OTTAWA - With the U.S. economy apparently heading toward recession this fall, many economists believe Canada may be in the best position it has ever been to withstand the strong headwinds coming north.
Friday brought fresh evidence that the U.S. economy is sinking fast - retail sales and industrial production rising a feeble 0.3 and 0.2 per cent respectively in August - while in Canada, the economy floats above the fray, manufacturing shipments gaining a surprisingly strong 2.3 per cent in July.
The divergent directions of the two economies once thought to be joined at the hip pushed the Canadian dollar higher for the fifth straight day to 97.04 cents US, the highest close in nearly 31 years.
There is normally a lag before U.S. contagion drifts north, but the continuing health of the Canadian economy in the face of consistently disappointing data from south of the border suggests something fundamental has shifted in the relation between the two economies, said Dennis Gartman, who writes an influential daily newsletter on global capital markets from Virginia.
"I think it's quite clear that the Canadian economy is no longer as dependent," he said.
"In the past we used to say if the U.S. catches cold, Canada gets pneumonia. Now it's if the U.S. gets pneumonia, Canada gets a good case of the sniffles, because Canada has diversified and is trading more with China, and Europe and Brazil."
Currently, about 76 per cent of Canada's exports head to markets south of the border, an extremely large number but far less than the 87 per cent slice the U.S. commanded in 2002.
Gartman believes Canada's commodity-driven economy is currently a good fit with growing world demand for the things Canada has to sell, such as crude oil, minerals and grains.
As well, he said: "the world looks with friendlier eyes upon Canada from a political point of view. If they have their choice between the States and Canada, there's a propensity to take more from Canada."
As for those who argue that the high loonie will further decimate Canada's manufacturing base, Gartman points out that industry is no longer the dominant factor in the North American economy.
"Do you know when the high-water mark for manufacturing was in the U.S.? 1943," he said. "It's been in decline ever since."
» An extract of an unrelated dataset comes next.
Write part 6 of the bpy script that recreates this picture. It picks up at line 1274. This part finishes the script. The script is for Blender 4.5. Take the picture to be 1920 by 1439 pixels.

In a report issued Thursday, Bank of Montreal economist Sal Guatieri listed four factors why Canada will likely be able to weather the storm better than in the past.
Unlike previous downturns, real interest rates remain benign, well under their four-decade norm. Secondly, strong growth in China, India and other developing economies will continue to provide support to Canada's resource sector, even if prices moderate somewhat.
As well, Guatieri notes that corporate balance sheets are in the best shape in decades, giving businesses the flexibility to ride out a short-duration downturn without significant cutbacks and employee layoffs. And the sound fiscal positions of both the federal and provincial governments in Canada allows finance ministers to step in with additional spending or tax cuts if conditions worsen.
"Barring a deep downturn in housing or the U.S. economy, the strong economic fundamentals should keep Canada in decent shape," said Guatieri. "At the least, growth should outperform that of the U.S. in both 2007 and 2008 for the first time in four years."
Not everyone buys the mostly rosy scenario. Andrew Pyle, an investment adviser with ScotiaMcLeod, said business exposure in terms of exports to the U.S., while down, are roughly at the same levels as during the last recession in the early 1990s.
The telling difference today, he stresses, is that the Canadian dollar is at 97 cents as opposed to the mid-80s.
"Canada looks good now, but that's because we're looking in the rear-view mirror," he said.
"Today's strong economy is still living off the robust U.S. economy at the end of last year and first part of this year, when the loonie was not at its current nosebleed heights."
"We have not had to deal with the combination of an overvalued currency and a U.S. downturn in a very long time and I don't think we've suddenly developed the ability to skate through that kind of headwind," he said.
Pyle concedes that his position differs from that of Gartman and Guatieri only in degree. He agrees that a U.S. recession won't necessarily be repeated in Canada, but he says Canada will still get pretty ill if its biggest trading partner catches pneumonia.